In the West, and among some in the Indian elite, this word, corruption, had purely negative connotations; it was seen as blocking India’s modern, global ambitions. But for the poor of a country where corruption thieved a great deal of opportunity, corruption was one of the genuine opportunities that remained.
Even the police themselves are corrupt: “The Indian criminal justice system was a market like garbage, Abdul now understood. Innocence and guilt could be bought and sold like a kilo of polyurethane bags.”

So, the most intriguing idea the book presents is that there is as much (maybe more) conflict between slum dwellers as there is between slum dwellers and the outside world; that the decline/absence of your neighbour's moral compass could, for the time being, have a greater say in sealing your fate than a public policy; that your security sometimes depends on sheer luck.
“Your little boat goes west and you congratulate yourself, "What a navigator I am!" And then the wind blows you east.”
Behind the Beautiful Forever wall is a messy mass of people whose forevers are cut short by self-imbibed rat poison, by fate, by overlooked murder.

Yet from the depths of such life emerge hope, the belief that "a boy's life could still matter to himself." That is also why Manju keeps up with her studies, even though all her teachers need her to do to pass is memorize plot summaries. Here is an analogy that will stay with me forever:
Water and ice were made of the same thing. He thought most people were made of the same thing, too. He himself was probably a little different from the corrupt people around him. Ice was distinct from - and in his view, better than - what it was made of. He wanted to be better than what he was made of. In Mumbai's dirty water, he wanted to be ice. He wanted to have ideals.
So, Abdul searches for a "verdict of ice" in waters too dirty for us to distinguish the sewage polluting them. How can we, like Abdul sorting out his garbage, possibly pinpoint all those who have become resigned to the "general indistinction in the mass of need?" Under Boo's sharp gaze, the seams of slum life in Annawadi expose themselves, urging us to stop simplifying poverty or underestimating the degree of personal resentment that influences ever crisis. For instance, Fatima burning herself could be interpreted as a response to "enervating poverty," the "lack of respect accorded the physically impaired" or "a brave indictment of oppressive unions." Yet "almost no one spoke of envy, a stone slab, a poorly made wall, or rubble that had fallen into rice."
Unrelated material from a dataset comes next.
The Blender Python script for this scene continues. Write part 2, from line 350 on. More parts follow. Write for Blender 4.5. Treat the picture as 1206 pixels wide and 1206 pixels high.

Abdul laments, “I tell Allah I love Him immensely, immensely. But I tell Him I cannot be better, because of how the world is.” In a place such as Annawadi, and many others like it, surviving takes endurance, bravery and hope. But it also takes chance, pragmatism and corruption. Behind the Beautiful Forevers gives voices to those whose sufferings are glossed over by false police records and muted by the roaring sounds of an airport that connects to another world entire. It is an eye-opening work that transcends the oft-rigid confines of journalism, crossing into a territory that more fittingly places it on the shelves of literature.